Saturday Morning Western Pulp: Star Western, December 1934
I really like the covers on STAR WESTERN and find them very distinctive. You can't get much more action-packed than this one. The stories were consistently top-notch as well. I think it's one of the best of the Western pulps.
6 comments:
Cool. Being (too-typically) too lazy to go look up its stats at the moment, was STAR flourishing at the same time that stablemate DIME WESTERN was at its zenith? Rather blah logo, but that is a well-rendered cover.
Hmm...1934 at least would suggest yes, as an answer to my question above...
DIME WESTERN came first and its success prompted Popular Publications to launch STAR WESTERN as a companion magazine. The first editor (Rogers Terrill, I think) made a point of using more novelettes and novellas in STAR than in DIME, to make them a little different. I prefer STAR to DIME because I like the longer stories, but they're both fine Western pulps. And I've always liked STAR's red background a little better than DIME'S yellow one, too.

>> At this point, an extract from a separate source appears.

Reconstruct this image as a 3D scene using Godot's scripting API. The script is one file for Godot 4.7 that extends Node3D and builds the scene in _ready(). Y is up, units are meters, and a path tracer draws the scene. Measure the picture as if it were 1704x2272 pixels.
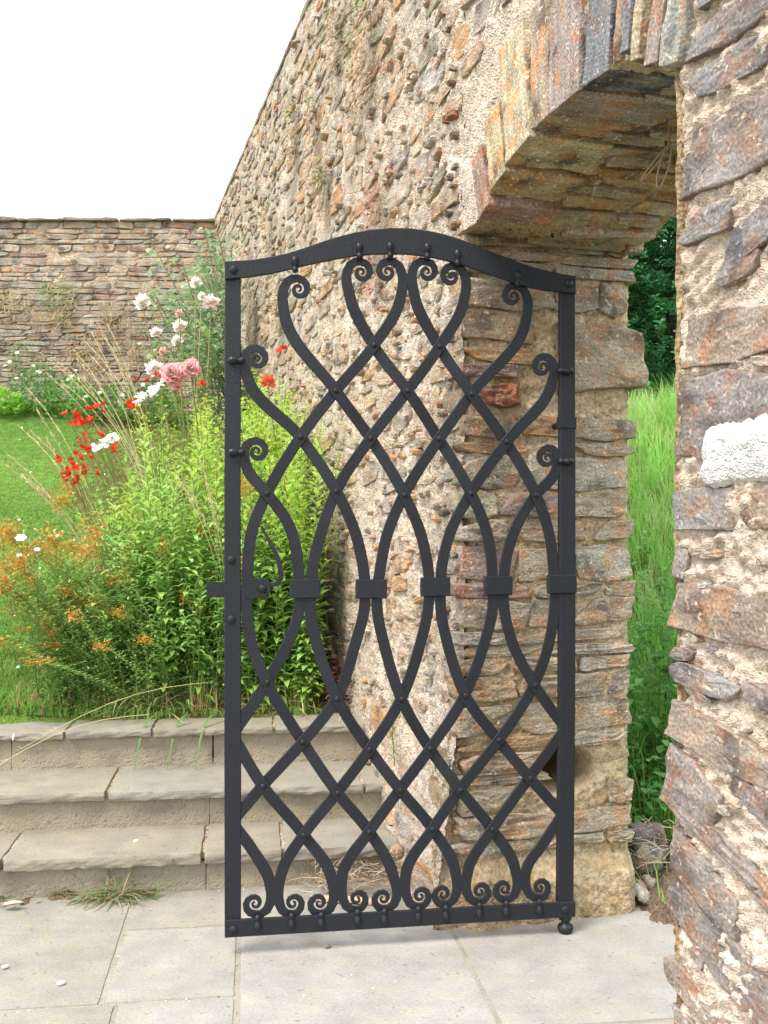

Have studied many pulp western covers, and some like this one practically tell an entire story. The circle of fists at the center with the knife defines kinetic.
An intriguing cover. It tells a story in itself - a potential reader can't help but pick up the book and open it up to find out what's going on.
In the comment above Richard Bonham Waters mentions the intriguing cover. Harry Steeger, the publisher of STAR WESTERN, was a guest at Pulpcon and he told the story of how he had a small newstand set up in his office to see his magazine titles displayed.
The idea was to catch the attention of the people walking by, so STAR had the bright red background on every cover with the action scene. Every title had its own eye catching color. STAR was always red, DIME was always yellow, etc.